• Exercise objective:
Below are records; count the lines that contain "picture" and give only the total.

Scene modeling code data:
════════════════════
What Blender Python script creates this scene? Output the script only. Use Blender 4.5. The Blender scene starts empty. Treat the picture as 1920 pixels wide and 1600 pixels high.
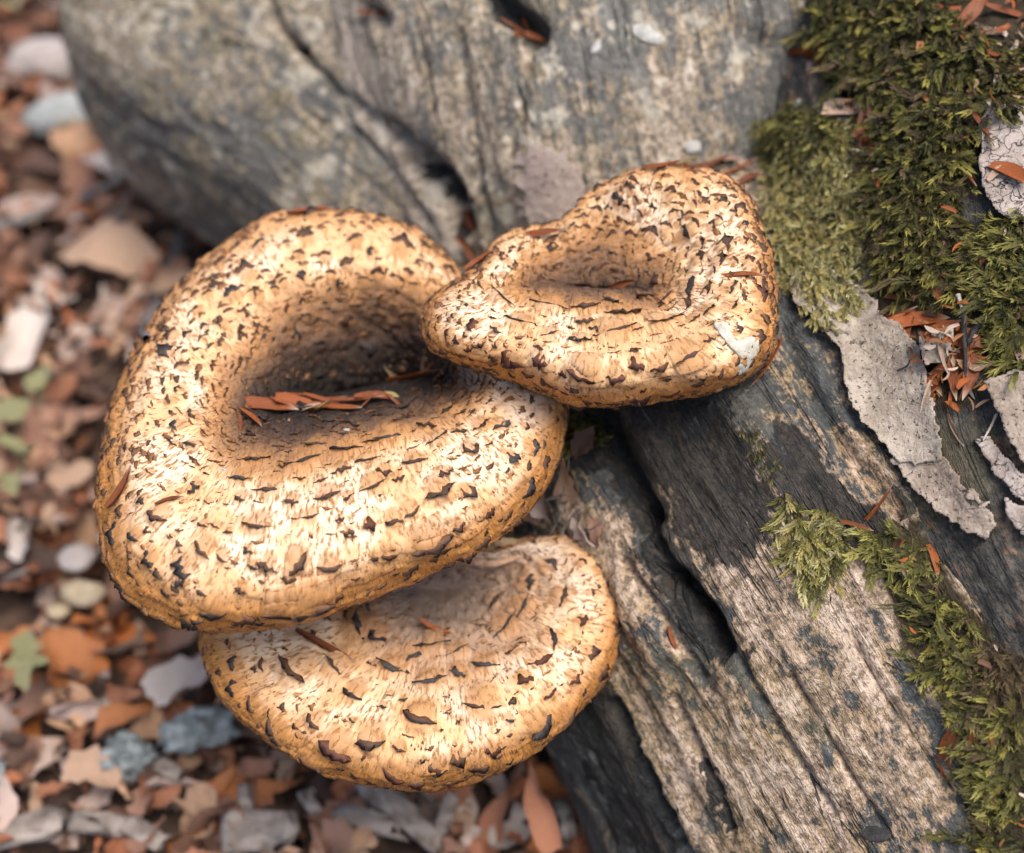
import bpy, math, random
import numpy as np
from mathutils import Vector, Matrix
from mathutils.bvhtree import BVHTree

random.seed(7)
rng = np.random.default_rng(7)
SC = bpy.context.scene
COL = SC.collection
R = math.radians

# ------------------------------------------------------------------ camera
TH, D0, K = R(50), 0.60, 36.0 / 50.0 / 1920.0
CAM = np.array((0.0, -D0 * math.cos(TH), D0 * math.sin(TH)))
FW = np.array((0.0, math.cos(TH), -math.sin(TH)))
UP = np.array((0.0, math.sin(TH), math.cos(TH)))
RT = np.array((1.0, 0.0, 0.0))
cd = bpy.data.cameras.new('camera')
cd.lens = 50
cd.sensor_width = 36
cd.clip_start = 0.02
cd.clip_end = 500
cd.dof.use_dof = True
cd.dof.focus_distance = 0.575
cd.dof.aperture_fstop = 4.0
co = bpy.data.objects.new('camera', cd)
COL.objects.link(co)
co.location = CAM
co.rotation_euler = (R(90) - TH, 0, 0)
SC.camera = co

# ------------------------------------------------------------------ light (soft overcast woodland daylight)
SUN_EL, SUN_AZ = R(74), R(125)          # azimuth clockwise from +Y
w = bpy.data.worlds.new('World')
SC.world = w
w.use_nodes = True
nt = w.node_tree
sky = nt.nodes.new('ShaderNodeTexSky')
sky.sky_type = 'NISHITA'
sky.sun_disc = False
sky.sun_elevation = SUN_EL
sky.sun_rotation = SUN_AZ
sky.air_density = 1.0
sky.dust_density = 4.0
bg = nt.nodes['Background']
bg.inputs['Strength'].default_value = 0.088
nt.links.new(sky.outputs[0], bg.inputs[0])
sl = bpy.data.lights.new('sun', 'SUN')
sl.energy = 1.5
sl.angle = R(34)
sl.color = (1.0, 0.93, 0.84)
so = bpy.data.objects.new('sun', sl)
COL.objects.link(so)
dvec = Vector((math.sin(SUN_AZ) * math.cos(SUN_EL), math.cos(SUN_AZ) * math.cos(SUN_EL), math.sin(SUN_EL)))
so.rotation_euler = dvec.to_track_quat('Z', 'Y').to_euler()
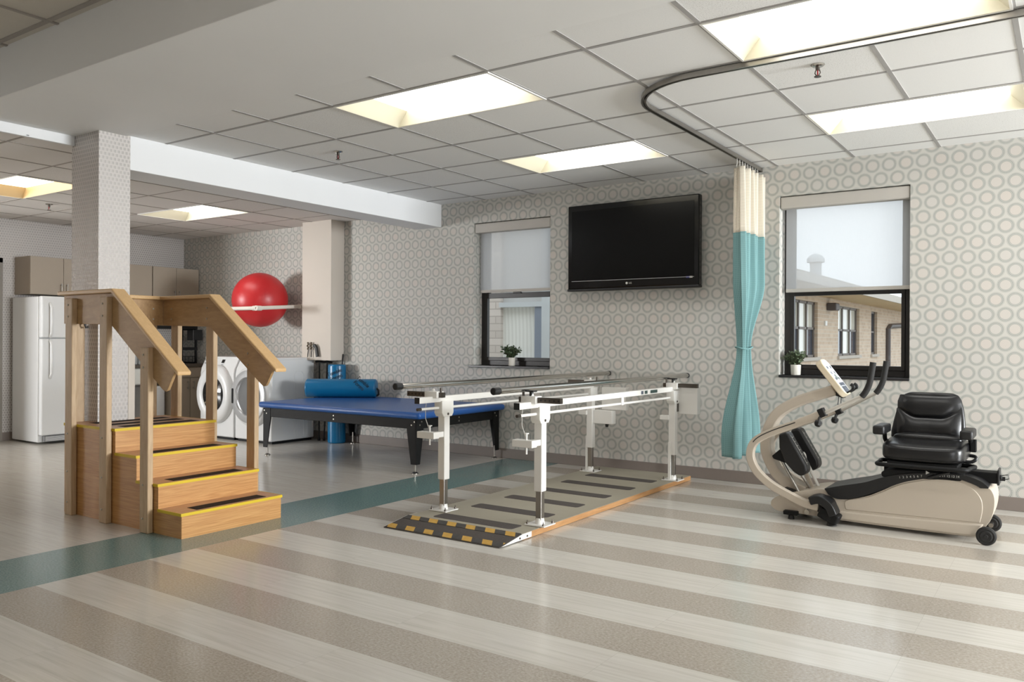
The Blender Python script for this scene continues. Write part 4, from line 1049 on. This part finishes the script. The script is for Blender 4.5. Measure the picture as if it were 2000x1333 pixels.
MB().lathe((.085, -1.222, .398), (0, -1, 0), [(0, 0), (.014, 0), (.014, .002), (0, .002)], 3).build('pointer', MT['mark'], lv)
# cranks, pedals, links
for y0, y1, dx, dz in ((-1.215, -1.105, 0, 0), (-1.000, -.885, .022, .012)):
    ped = MB().prism([(p[0] + dx, p[1] + dz) for p in [(-.842, .576), (-.798, .590), (-.776, .582), (-.655, .375), (-.648, .335), (-.668, .305), (-.702, .298), (-.745, .325), (-.800, .385), (-.838, .48)]], 'y', y0, y1).build('pedal', MT['black'], t, bevel=.014, seg=3, smooth=True)
    b = MB()
    q0, q1 = Vector((-.783 + dx, 0, .560 + dz)), Vector((-.668 + dx, 0, .368 + dz)); td = (q1 - q0).normalized(); nd = Vector((-td.z, 0, td.x))
    if nd.x < 0: nd = -nd
    for yy in (y0 + .02,):
        a = q0 + nd * .0215; c = q1 + nd * .0215
        b.quad((a.x, yy, a.z), (c.x, yy, c.z), (c.x, yy + .0025, c.z), (a.x, yy + .0025, a.z))
        for k in range(7):
            p = q0.lerp(q1, (k + .5) / 7) + nd * .0215; p2 = p + td * .0025
            b.quad((p.x, yy, p.z), (p2.x, yy, p2.z), (p2.x, yy + .03, p2.z), (p.x, yy + .03, p.z))
    b.build('pedal_scale', MT['mark'], ped, solid=.001)
    MB().prism([(-.805 + dx, .50 + dz), (-.895 + dx, .418 + dz), (-.885 + dx, .398 + dz), (-.80 + dx, .375 + dz)], 'y', (y0 + y1) / 2 - .03, (y0 + y1) / 2 + .03).build('pedal_bracket', MT['black_metal'], ped, bevel=.005)
MB().cyl((-.835, -1.17, .395), (-.705, -1.17, .165), .010).build('push_rod', MT['steel'], t, smooth=True)
MB().cyl((-.725, -1.12, .315), (-.655, -1.08, .19), .009).build('push_rod', MT['steel'], t, smooth=True)
MB().cyl((-.722, -1.02, .415), (-.615, -1.02, .195), .011).lathe((-.724, -1.02, .42), (-.4, 0, .9), [(.012, -.03), (.018, 0), (.014, .018), (0, .022)], 14).build('push_rod', MT['white_metal'], t, smooth=True)
MB().strip([(-.715, .33), (-.65, .19)], .026, -1.06, -1.035).build('push_rod', MT['beige'], t)
MB().prism([(-.875, .155), (-.815, .200), (-.735, .180), (-.72, .165), (-.80, .13)], 'y', -1.16, -.95).build('front_guard', MT['black'], t, bevel=.01, seg=3)
# upright neck
neck = sm([(-.70, .160), (-.785, .200), (-.885, .275), (-.945, .375), (-.970, .463), (-.963, .543), (-.942, .618), (-.895, .698), (-.822, .758), (-.724, .810), (-.601, .854), (-.50, .890)], 5)
MB().strip(neck, [.10] * 8 + [.074] * (len(neck) - 8), -1.105, -.995).build('neck', MT['beige'], t, bevel=.016, seg=4, smooth=True)
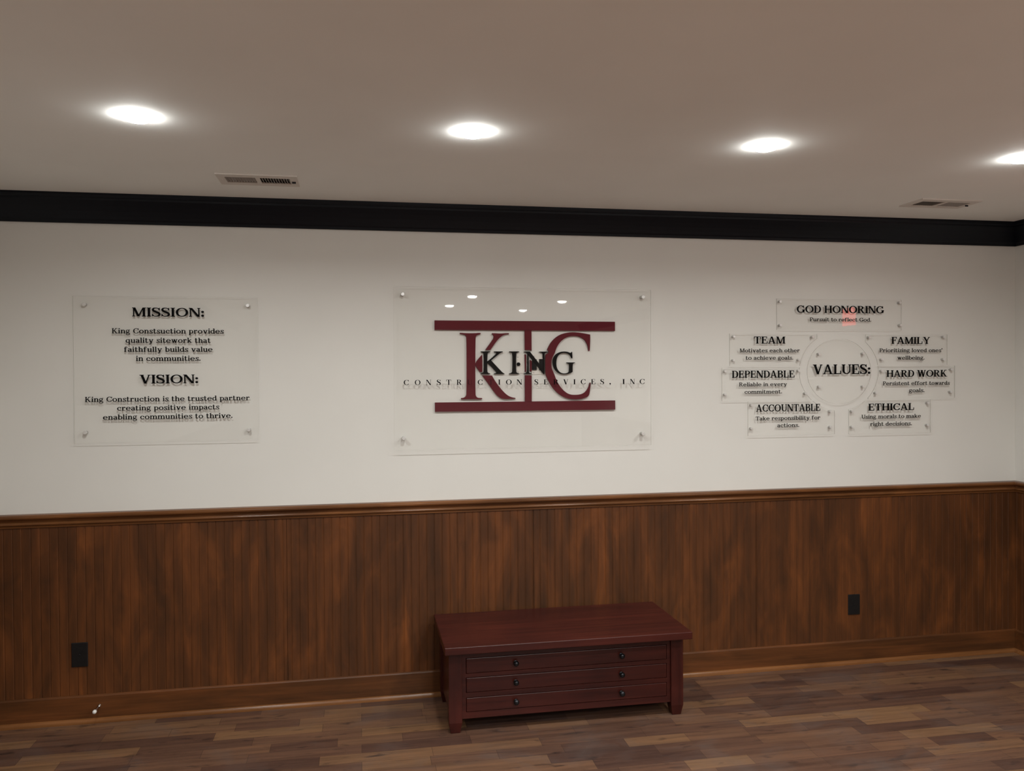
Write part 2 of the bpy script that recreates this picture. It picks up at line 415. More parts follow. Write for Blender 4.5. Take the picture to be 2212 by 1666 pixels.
════════════════════
• Right answer:
3